Precious Seeds

There comes a point each year when the wildflower meadow begins to look tatty.  Only a few weeks ago, it was a rich burst of pinks, purples and lilacs, with splashes of yellow, but now the majority of the flowers have gone to seed.  The question arises, as it does each year: when shall we cut it?

Common Blue in the Seeding Wildflower Meadow

Common Blue in the Seeding Wildflower Meadow

To my eyes it is still extraordinarily beautiful: every flat round seedhead of oxeye daisy is full of new life, every little ball of knapweed seed, every spike of plantain, every pod of vetchling and trefoil, every plume of meadow foxtail.  There are pockets full of little round bedstraw and quaking grass seedheads.  There are tufts of thistledown and fat fingers of yellow rattle.  While some of these will find space to add to the wildflower meadow itself, many will be shaken off over the grassland, extending the beauty next year.

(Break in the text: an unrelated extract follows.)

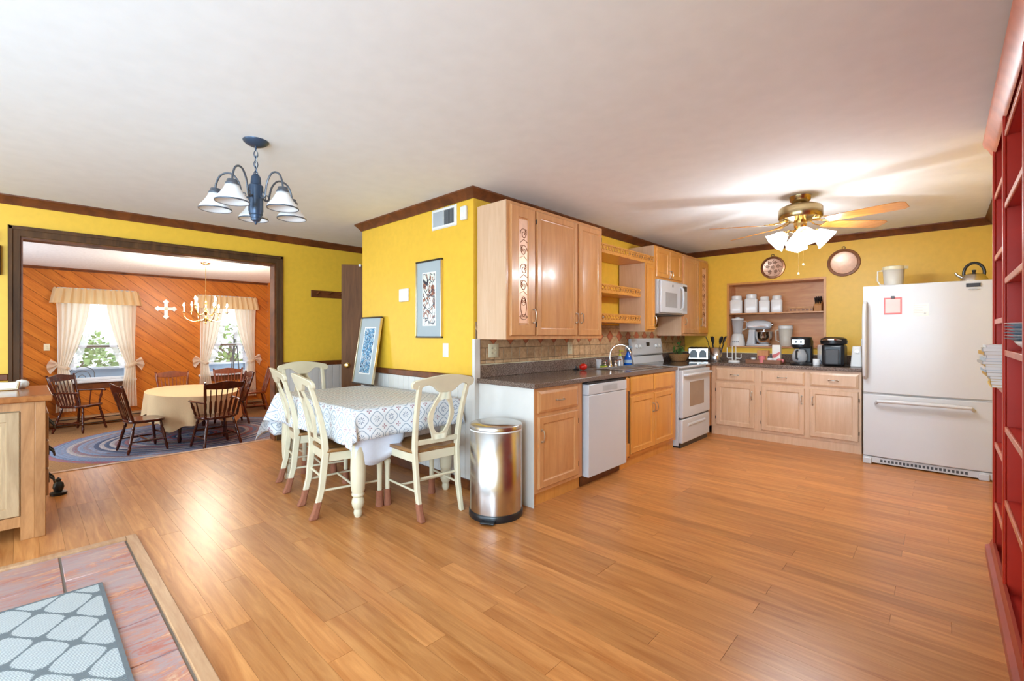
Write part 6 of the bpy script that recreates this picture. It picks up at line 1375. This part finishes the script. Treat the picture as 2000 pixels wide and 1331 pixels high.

Amidst the soft creams and countless hues of rich to dusty brown, there are still the occasional flowers: pale lilac field scabious and yellow meadow vetchling, the last of the knapweeds and cranesbills.  And more wonderfully still, it is humming with life.  There are carder bees and bumblebees, grasshoppers and crickets, voles and shrews, and – when the sun breaks through the clouds – countless butterflies, dragonflies and day-flying moths.

The common blues and gatekeepers are the most common butterflies, fluttering amidst the seedheads.  You will also spot six spot burnet moths resting on the last knapweed flowers.  With such beauty amidst the seeds, we can’t possibly mow yet.